[Peace-discuss] "Exit strategy" auf Deutsch

C. G. Estabrook galliher at illinois.edu
Mon Aug 24 20:19:45 CDT 2009


	German candidates clash over Afghanistan exit
	Mon, 24 Aug 2009 13:52:15 GMT

German Chancellor Angela Merkel has snubbed a promise by her rival in the 
upcoming elections to withdraw troops from Afghanistan, saying the mission there 
continues until its goals are met.

Merkel said she would bring home the Bundeswehr, Germany's military forces, "as 
soon as possible" but only after their mission was complete.

“We have a goal, and that is self-sustaining security for Afghanistan,” Merkel 
told public television Sunday.

Her comments came a day after Vice-Chancellor and Foreign Minister Frank-Walter 
Steinmeir told Spiegel in an interview that if victorious, his center-left 
Social Democratic Party would move to negotiate a "concrete schedule" for 
gradually brining the soldiers home.

Steinmeier's Social Democrats Party (SPD) is currently sharing power in a 
fragile grand coalition with Merkel's Christian Democrats Party (CDU).

By the end of this year, the parliamentary mandate which allows Germany to 
contribute up to 4,500 troops to the NATO mission in Afghanistan expires.

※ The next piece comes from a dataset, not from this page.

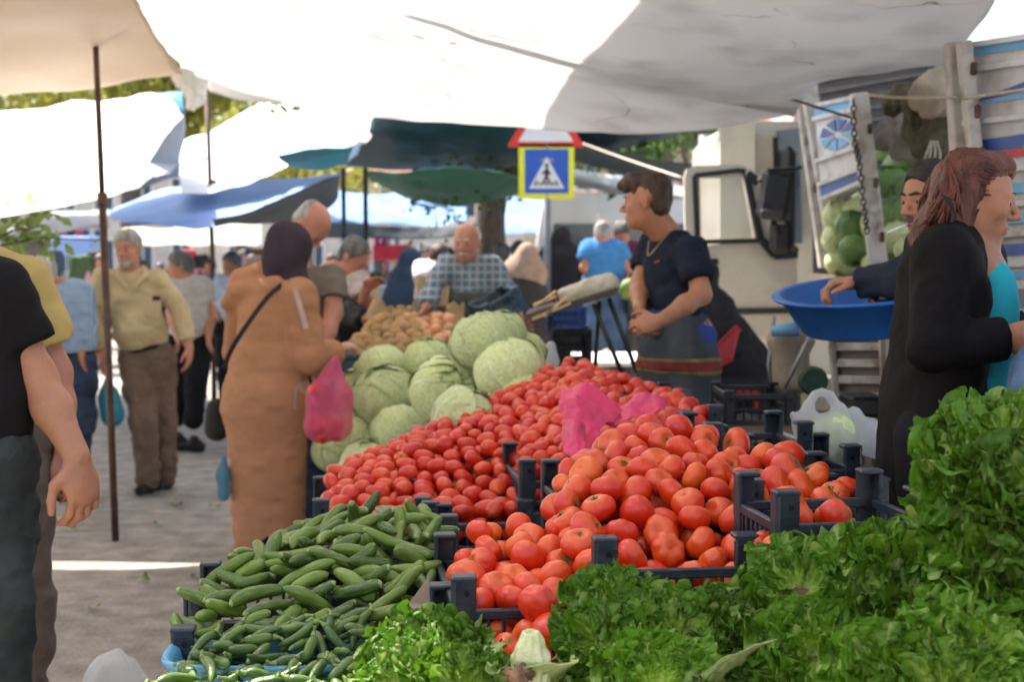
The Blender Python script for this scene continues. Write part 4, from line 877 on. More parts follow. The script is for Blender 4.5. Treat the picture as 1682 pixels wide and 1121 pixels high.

It 
must be renewed if the troops are to remain in the country.

The rising death toll there, however, has made the mission increasingly 
unpopular in Germany.

The war in Afghanistan looks no closer to defeating the Taliban militancy that 
has raged in the country since the fall of the Taliban regime following the 2001 
US-led invasion.

US Chairman of the Chiefs of Staff, the highest ranking officer in the US Army, 
told CNN on Sunday that the situation in Afghanistan was “deteriorating” and 
that the insurgents had grown more “sophisticated” in the past eight years.

Germany's parliamentary elections are set to take place on September 27.